REQUIRED TASK
Give back exactly the lines running from the line that holds "Model this scene" through the line that holds "col = scene.collection", ends included, and no other lines.

(Scene script records)
###

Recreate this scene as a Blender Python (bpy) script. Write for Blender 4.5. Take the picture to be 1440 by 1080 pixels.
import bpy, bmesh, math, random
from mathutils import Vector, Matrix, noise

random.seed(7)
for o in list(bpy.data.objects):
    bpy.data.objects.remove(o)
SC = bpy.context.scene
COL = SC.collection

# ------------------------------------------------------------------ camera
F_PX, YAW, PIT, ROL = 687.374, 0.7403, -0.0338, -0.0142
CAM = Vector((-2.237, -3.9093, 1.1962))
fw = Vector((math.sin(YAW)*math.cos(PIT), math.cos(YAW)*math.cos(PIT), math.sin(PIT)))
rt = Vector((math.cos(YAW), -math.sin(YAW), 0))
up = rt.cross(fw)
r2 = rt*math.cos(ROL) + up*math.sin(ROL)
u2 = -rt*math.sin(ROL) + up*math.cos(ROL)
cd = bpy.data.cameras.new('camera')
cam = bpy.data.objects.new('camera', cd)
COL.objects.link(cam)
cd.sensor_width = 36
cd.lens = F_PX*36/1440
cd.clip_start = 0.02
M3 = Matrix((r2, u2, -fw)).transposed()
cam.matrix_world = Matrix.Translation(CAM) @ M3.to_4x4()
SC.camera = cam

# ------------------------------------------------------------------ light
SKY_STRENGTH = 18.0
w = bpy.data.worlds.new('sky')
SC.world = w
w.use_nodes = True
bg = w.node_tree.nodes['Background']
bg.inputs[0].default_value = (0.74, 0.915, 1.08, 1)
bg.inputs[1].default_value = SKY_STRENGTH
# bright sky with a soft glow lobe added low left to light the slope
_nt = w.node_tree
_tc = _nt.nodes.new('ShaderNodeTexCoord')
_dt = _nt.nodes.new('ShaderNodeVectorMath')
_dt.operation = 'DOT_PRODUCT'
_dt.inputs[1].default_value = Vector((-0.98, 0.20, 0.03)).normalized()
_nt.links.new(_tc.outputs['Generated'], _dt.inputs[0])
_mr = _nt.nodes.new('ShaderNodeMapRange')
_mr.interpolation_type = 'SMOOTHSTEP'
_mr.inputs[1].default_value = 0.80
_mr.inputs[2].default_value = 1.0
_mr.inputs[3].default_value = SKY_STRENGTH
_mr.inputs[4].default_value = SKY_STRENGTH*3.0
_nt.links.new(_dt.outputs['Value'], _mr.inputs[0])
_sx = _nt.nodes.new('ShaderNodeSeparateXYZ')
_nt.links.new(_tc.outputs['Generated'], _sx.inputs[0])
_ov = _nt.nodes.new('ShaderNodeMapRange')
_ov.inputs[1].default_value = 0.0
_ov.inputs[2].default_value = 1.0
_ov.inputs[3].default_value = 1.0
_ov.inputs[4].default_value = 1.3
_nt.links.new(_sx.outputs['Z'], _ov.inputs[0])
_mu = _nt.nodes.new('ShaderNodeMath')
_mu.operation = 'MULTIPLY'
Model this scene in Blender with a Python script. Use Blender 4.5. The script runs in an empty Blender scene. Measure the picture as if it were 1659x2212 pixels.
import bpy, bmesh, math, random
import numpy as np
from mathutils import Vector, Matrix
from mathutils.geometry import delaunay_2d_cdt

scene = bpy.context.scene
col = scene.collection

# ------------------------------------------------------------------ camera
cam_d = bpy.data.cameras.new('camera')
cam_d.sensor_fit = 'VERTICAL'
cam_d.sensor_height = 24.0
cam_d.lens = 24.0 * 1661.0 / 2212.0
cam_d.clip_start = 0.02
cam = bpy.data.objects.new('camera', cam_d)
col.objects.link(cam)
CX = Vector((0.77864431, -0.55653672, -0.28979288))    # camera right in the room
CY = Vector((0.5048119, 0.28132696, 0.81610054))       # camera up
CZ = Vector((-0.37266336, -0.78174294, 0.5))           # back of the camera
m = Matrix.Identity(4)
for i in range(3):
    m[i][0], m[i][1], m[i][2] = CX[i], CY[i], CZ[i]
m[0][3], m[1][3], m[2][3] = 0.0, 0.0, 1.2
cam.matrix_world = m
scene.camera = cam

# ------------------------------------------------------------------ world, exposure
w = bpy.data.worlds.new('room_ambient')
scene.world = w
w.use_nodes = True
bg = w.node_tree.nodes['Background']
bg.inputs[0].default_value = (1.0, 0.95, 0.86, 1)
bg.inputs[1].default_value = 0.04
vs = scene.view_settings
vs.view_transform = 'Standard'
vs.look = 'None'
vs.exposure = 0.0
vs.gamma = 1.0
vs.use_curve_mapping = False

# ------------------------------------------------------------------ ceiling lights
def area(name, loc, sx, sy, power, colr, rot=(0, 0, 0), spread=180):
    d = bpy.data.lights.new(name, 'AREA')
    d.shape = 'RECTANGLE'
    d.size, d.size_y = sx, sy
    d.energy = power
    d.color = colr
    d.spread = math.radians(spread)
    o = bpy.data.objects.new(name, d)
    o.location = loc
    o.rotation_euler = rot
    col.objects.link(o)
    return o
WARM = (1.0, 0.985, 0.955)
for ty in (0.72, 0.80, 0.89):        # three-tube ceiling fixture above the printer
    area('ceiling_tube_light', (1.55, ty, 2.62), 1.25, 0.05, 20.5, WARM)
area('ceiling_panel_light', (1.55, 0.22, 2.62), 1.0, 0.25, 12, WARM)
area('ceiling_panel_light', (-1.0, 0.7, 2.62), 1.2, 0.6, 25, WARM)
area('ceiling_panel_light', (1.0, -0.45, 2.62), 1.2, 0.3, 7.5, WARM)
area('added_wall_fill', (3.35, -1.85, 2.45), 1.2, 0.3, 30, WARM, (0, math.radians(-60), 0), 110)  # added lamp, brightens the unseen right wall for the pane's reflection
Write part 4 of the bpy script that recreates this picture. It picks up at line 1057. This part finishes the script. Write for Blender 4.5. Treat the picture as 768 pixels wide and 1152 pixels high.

###

TASK RESPONSE
Model this scene in Blender with a Python script. Use Blender 4.5. The script runs in an empty Blender scene. Measure the picture as if it were 1659x2212 pixels.
import bpy, bmesh, math, random
import numpy as np
from mathutils import Vector, Matrix
from mathutils.geometry import delaunay_2d_cdt

scene = bpy.context.scene
col = scene.collection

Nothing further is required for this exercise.